Ems will make torture cheaper, just as the Internet made pornography cheaper, and so there will probably be more of it, yes. I am trying to suggest that the problem is not overwhelming; that the elasticity at the relevant margin is small, as it were, and can be further lessened by the outreach that we ought to be doing anyway.
VG Cats on torturing Sims.
How much effort is it worth to prevent the torture of ems?
Are you unsure about whether em torture is as bad as non-em torture? Or do you just mean to express that we take em torture too seriously? Or is this a question about how much we should pay to prevent torture (of ems or not), given that there are other worthy causes that need our efforts?
Or, to ask all those questions at once: do you know which empirical facts you need to know in order to answer this?
Are there empirical facts that can answer that question? It looks like a question about preferences to me, which are difficult to measure.
I think you’re right that many of the relevant empirical facts will be about your preferences. At risk of repeating myself, though, there are other facts that matter, like whether ems are conscious, how much it costs to prevent torture, and what better things we could be directing our efforts towards.
To partially answer your question (“how much effort is it worth to prevent the torture of ems?”): I sure do want torture to not happen, unless I’m hugely wrong about my preferences. So if preventing em torture turns out to not be worth a lot of effort, I predict it’s because there are other bad things that can be more efficiently prevented with our efforts.
But I’m still not sure how you wanted your question interpreted. Are you, for example, wondering whether you care about ems as much as non-em people? Or whether you care about torture at all? Or whether the best strategy requires putting our efforts somewhere else, given that you care about torture and ems?
I suppose I will go with statements, rather than a question: I suspect the returns to caring about ems are low, I suspect that defining, let alone preventing, torture of ems will be practically difficult or impossible; I suspect that value systems that simply seek to minimize pain are poor value systems.
Fair enough, as long as you’re not presupposing that our value systems—which are probably better than “minimize pain”—are unlikely to have strong anti-torture preferences.
As for the other two points: you might have already argued for them somewhere else, but if not, feel free to say more here.
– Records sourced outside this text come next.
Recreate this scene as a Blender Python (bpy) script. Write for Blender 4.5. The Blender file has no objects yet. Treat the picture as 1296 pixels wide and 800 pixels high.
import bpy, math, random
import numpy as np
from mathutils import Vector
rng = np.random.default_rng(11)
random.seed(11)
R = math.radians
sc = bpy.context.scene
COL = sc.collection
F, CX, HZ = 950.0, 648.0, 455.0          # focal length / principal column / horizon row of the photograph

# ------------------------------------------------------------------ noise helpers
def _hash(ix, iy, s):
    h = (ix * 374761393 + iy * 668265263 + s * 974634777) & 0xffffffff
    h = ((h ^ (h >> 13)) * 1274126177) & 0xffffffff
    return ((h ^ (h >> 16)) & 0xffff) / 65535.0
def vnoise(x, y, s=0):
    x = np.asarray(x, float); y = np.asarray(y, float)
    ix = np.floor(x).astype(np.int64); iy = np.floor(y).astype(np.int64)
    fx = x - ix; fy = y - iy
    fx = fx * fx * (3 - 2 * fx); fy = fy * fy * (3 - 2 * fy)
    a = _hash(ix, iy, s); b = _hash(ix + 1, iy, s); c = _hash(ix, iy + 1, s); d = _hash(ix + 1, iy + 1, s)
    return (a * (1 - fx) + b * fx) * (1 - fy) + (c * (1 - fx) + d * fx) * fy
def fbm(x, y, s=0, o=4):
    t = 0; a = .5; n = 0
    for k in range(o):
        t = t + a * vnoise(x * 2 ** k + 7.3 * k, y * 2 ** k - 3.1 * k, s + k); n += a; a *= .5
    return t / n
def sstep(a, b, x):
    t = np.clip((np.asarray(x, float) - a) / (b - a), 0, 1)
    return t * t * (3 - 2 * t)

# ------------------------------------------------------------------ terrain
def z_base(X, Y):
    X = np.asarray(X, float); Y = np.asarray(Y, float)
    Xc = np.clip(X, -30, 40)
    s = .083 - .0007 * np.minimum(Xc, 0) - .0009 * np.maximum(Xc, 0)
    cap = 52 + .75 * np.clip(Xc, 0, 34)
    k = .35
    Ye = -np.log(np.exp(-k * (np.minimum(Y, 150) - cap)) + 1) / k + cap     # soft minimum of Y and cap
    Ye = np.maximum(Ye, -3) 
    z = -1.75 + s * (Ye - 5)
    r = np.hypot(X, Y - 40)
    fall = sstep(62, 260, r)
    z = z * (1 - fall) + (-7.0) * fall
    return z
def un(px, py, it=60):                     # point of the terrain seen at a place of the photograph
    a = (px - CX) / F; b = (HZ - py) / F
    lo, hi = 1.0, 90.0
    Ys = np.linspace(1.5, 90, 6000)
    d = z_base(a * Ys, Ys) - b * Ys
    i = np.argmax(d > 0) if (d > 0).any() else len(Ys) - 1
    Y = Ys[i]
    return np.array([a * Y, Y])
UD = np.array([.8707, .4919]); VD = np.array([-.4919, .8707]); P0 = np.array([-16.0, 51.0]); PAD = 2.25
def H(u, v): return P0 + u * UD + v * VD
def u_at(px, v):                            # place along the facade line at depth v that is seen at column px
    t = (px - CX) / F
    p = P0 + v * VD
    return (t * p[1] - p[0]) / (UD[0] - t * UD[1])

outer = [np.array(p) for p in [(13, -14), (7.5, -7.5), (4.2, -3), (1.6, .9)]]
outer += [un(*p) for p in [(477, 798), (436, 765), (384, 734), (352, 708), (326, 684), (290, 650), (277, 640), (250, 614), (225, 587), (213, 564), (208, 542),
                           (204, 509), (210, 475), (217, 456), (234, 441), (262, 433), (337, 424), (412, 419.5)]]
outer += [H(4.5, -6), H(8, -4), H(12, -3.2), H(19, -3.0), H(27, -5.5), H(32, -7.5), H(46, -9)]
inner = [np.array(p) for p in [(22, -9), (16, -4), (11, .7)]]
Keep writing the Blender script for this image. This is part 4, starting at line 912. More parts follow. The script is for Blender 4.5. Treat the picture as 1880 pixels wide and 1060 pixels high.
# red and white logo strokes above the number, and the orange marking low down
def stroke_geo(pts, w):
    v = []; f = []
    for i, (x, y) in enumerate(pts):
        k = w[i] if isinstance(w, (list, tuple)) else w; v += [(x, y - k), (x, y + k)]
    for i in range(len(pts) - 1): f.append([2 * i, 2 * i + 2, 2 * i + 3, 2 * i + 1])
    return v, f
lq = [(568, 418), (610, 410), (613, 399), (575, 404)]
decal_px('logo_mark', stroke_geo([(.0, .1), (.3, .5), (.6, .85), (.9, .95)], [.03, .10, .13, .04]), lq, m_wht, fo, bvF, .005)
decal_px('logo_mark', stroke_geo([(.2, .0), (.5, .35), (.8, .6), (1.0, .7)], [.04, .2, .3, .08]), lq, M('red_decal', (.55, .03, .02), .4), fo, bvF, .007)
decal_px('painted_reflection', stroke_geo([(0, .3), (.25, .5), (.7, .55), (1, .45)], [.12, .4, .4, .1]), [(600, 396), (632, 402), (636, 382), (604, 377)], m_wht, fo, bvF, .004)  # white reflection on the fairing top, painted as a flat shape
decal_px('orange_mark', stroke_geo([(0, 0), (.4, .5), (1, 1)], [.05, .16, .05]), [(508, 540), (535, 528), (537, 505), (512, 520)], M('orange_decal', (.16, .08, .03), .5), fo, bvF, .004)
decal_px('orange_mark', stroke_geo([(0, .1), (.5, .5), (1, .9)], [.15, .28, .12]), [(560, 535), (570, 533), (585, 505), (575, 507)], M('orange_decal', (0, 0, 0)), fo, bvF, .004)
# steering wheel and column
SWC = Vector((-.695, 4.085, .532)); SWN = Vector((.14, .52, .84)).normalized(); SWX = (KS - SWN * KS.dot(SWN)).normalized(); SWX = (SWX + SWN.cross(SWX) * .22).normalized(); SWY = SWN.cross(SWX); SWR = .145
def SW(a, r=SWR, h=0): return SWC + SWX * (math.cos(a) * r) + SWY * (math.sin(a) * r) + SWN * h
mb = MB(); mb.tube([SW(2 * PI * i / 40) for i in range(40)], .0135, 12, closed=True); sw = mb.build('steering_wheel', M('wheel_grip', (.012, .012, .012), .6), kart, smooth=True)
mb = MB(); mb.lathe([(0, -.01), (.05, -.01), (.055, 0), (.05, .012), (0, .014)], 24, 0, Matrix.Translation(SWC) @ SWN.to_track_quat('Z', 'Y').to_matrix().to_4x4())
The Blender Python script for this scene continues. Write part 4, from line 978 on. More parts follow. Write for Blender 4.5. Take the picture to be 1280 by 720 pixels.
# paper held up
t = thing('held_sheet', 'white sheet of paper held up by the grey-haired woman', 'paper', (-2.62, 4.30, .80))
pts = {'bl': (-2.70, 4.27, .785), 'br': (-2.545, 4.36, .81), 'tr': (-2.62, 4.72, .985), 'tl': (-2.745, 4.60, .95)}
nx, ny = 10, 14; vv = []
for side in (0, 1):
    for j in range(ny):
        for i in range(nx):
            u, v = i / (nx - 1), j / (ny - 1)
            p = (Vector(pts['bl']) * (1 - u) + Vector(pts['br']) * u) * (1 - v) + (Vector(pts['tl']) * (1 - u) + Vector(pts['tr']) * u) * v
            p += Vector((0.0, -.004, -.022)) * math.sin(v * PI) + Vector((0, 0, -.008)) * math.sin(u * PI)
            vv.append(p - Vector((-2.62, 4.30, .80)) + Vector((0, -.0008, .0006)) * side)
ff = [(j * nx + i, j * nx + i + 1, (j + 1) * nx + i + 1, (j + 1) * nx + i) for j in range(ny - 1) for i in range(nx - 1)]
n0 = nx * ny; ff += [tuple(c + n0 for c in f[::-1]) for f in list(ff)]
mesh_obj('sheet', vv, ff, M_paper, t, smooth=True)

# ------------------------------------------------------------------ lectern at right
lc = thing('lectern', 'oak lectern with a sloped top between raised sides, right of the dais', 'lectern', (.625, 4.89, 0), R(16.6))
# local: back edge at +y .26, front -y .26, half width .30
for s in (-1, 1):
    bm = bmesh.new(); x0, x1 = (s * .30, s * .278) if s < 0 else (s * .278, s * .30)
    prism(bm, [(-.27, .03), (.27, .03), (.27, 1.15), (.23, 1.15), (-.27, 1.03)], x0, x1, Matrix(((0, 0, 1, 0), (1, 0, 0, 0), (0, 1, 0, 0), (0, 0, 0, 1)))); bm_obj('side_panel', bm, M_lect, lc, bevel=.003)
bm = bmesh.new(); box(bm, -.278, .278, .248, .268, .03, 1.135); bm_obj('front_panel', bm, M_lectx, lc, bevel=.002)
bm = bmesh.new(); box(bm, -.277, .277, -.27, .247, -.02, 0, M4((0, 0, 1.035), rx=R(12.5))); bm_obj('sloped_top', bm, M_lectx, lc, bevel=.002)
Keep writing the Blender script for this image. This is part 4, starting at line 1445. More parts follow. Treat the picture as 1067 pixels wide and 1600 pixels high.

It’s at least obvious that anti-em-torture is harder to enforce, but are you thinking it’s also probably too hard to even know whether a computation creates a person being tortured? Or that our notion of torture is probably confused with respect to ems (and possibly with respect to us animals too)?
If you express the preferences in terms of tradeoffs, it does not seem likely that the preference against the torture of ems will or should be ‘strong.’
Both. It seems difficult to define torture (and decide what tradeoffs are worthwhile), and even if you could define torture it seems like there is no torture-free way to determine whether or not particular code is torturous.